In his early days in politics, King’s fellow Nassau Republicans would grumble about his obsession with Northern Ireland, worrying that it might cost him—and them—votes. Back in the early ‘80s, when Irish groups on Long Island were furious over a concert by the British Military Bands at the Nassau Coliseum, Margiotta had even pushed a resolution through his executive committee declaring that the county G.O.P. wouldn’t take sides. But now, King’s obsession became his political salvation. The Nassau machine was dying and Long Island was in revolt against Gingrich-ism. But voters were willing to make an exception for King: Look at all important work he was doing!

When Gingrich and his fellow Republicans impeached Clinton in 1998, King stood up for the president, pleading with his colleagues to settle for a censure and offering Clinton private advice on which Republicans he might reach out to and how he might win them over. But the right had considered Clinton an imposter president from the beginning; now that they had an opening, they’d settle for nothing less than removal from office. Virtually alone among Republicans, King voted against every article of impeachment. (He’d reprise this role more than a decade later, defending Charlie Rangel, with whom he’d struck up a friendly, mutually respectful relationship, and refusing to join his colleagues in censuring him.)

In truth, King’s voting record made him a fairly standard conservative Republican. But voters only notice the big stuff. When they saw King on television, it was because he was defending Clinton or lashing out at Gingrich and the national G.O.P. or talking about Northern Ireland. He was his own man, a likable, unpretentious one at that. Long Island was tilting away from the G.O.P., but King was safe.

Other Republicans could have learned a thing or two from this. Like Nassau’s biggest fish in Washington, Senator Alfonse D’Amato.

While King was fighting Newt and befriending Bill, D’Amato was furiously looking into Bill and Hillary Clinton’s business dealings from the 1970s and early 1980s. Whitewater had been a favorite topic on the right since the ’ '92 campaign, with Clinton-phobic conservatives convinced that Bill and Hillary had committed some kind of criminal wrongdoing through their role in a failed real estate development company in Arkansas. To most Americans, the “scandal” was utterly incomprehensible, but Republicans in Congress took their 1994 midterm triumph as a license to pursue the matter. D’Amato took over as chairman of a special Whitewater committee in the Senate. He may have genuinely expected to uncover a smoking gun that would bring the president down, but his crusading succeeded only in lowering his poll numbers back in New York.

From the moment he’d entered the Senate race in ’80, D’Amato’s own ethics had been an issue, thanks to his machine past.

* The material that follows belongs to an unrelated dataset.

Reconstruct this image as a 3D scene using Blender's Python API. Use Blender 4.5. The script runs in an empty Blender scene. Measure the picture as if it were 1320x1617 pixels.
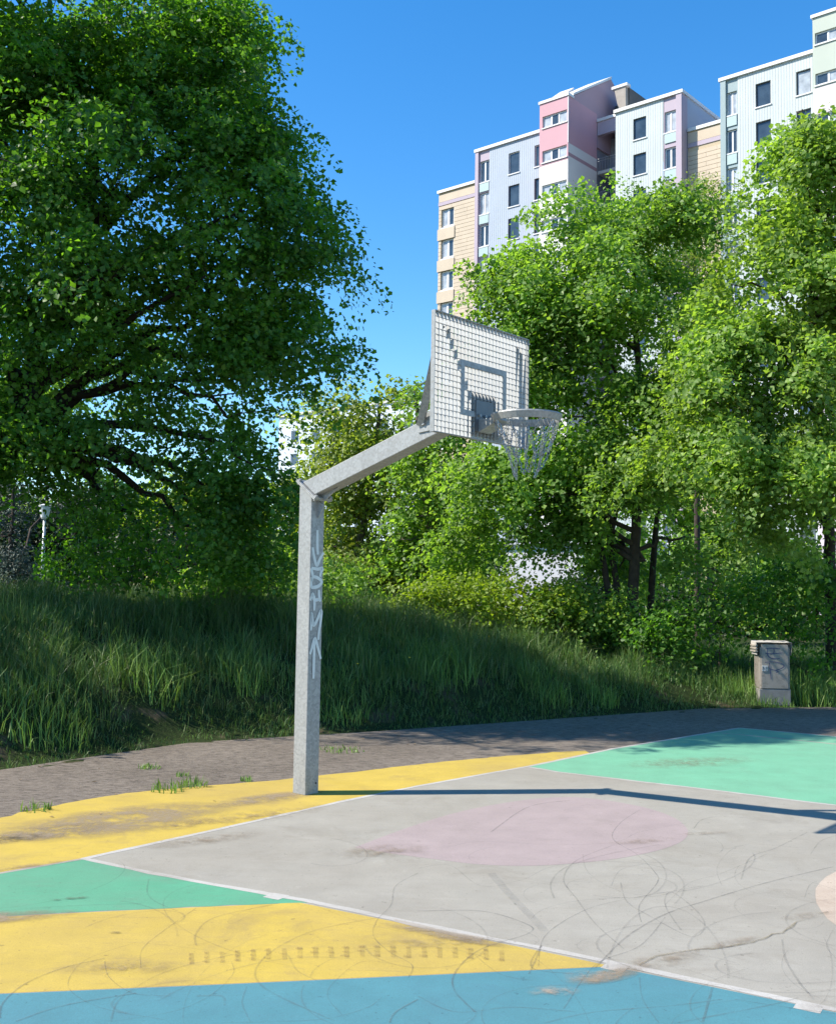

It didn’t help that, midway through his first term, he was called to testify in a federal trial that proved, once and for all, that Margiotta’s machine had compelled county and municipal employees to tithe one percent of their annual earnings to the party. On the stand, D’Amato admitted that, years earlier, he’d “taken care of the one percent” for an Island Park neighbor. Much more damaging to D’Amato, however, was an 18- month Senate ethics committee investigation during his second term, which focused on accusations that D’Amato had used his power to benefit friends, donors and family members. The probe, which resulted in D’Amato receiving a strongly worded letter from the panel (for allowing his brother Armand, the former assemblyman, to use his official Senate stationery to solicit contracts for one of his clients), nearly cost him reelection in ’92. Many New Yorkers wondered: Who was this guy to spend his time, and our money, challenging the Clintons’ honesty and ethics over a non-scandal?

D’Amato could also be crude. During the O.J. Simpson trial, he went on Don Imus’ syndicated morning radio show and, assuming a stereotypical Japanese-American accent, offered his own impersonation of Judge Lance Ito (whose own voice didn’t contain a hint of a Japanese accent). And at the height of his 1998 reelection fight, he blasted his Democratic challenger Chuck Schumer, in a closed-door editorial meeting with a Jewish newspaper, as a “putzhead,” and ridiculed Jerry Nadler, the portly Manhattan congressman, as “Jerry Wadler.” It had been a fun run, but after 18 years, Al D’Amato had worn out his welcome, and voters showed him the door. The biggest success story in the history of the Nassau County Republican machine was over.

So was the machine. In 1999, Republicans lost control of the Nassau County legislature. Reports emerged that the county had accumulated $3 billion in debt over the previous decade, mostly from borrowing. Gulotta, reelected one final time in 1997, watched his approval rating crash to an astonishing 15 percent. He declined to seek reelection in 2001, not that he had much of a choice: Every remaining G.O.P. legislator had demanded that he leave.

Gulotta’s departure didn’t stop the bleeding: In 2001, Nassau County elected a Democrat, Tom Suozzi, as its county executive for the first time ever. Republicans could still win in Nassau, and in some pockets they were still dominant, but it was a new era, and the machine lay in ruins.

Peter King, though, was still standing. On his own.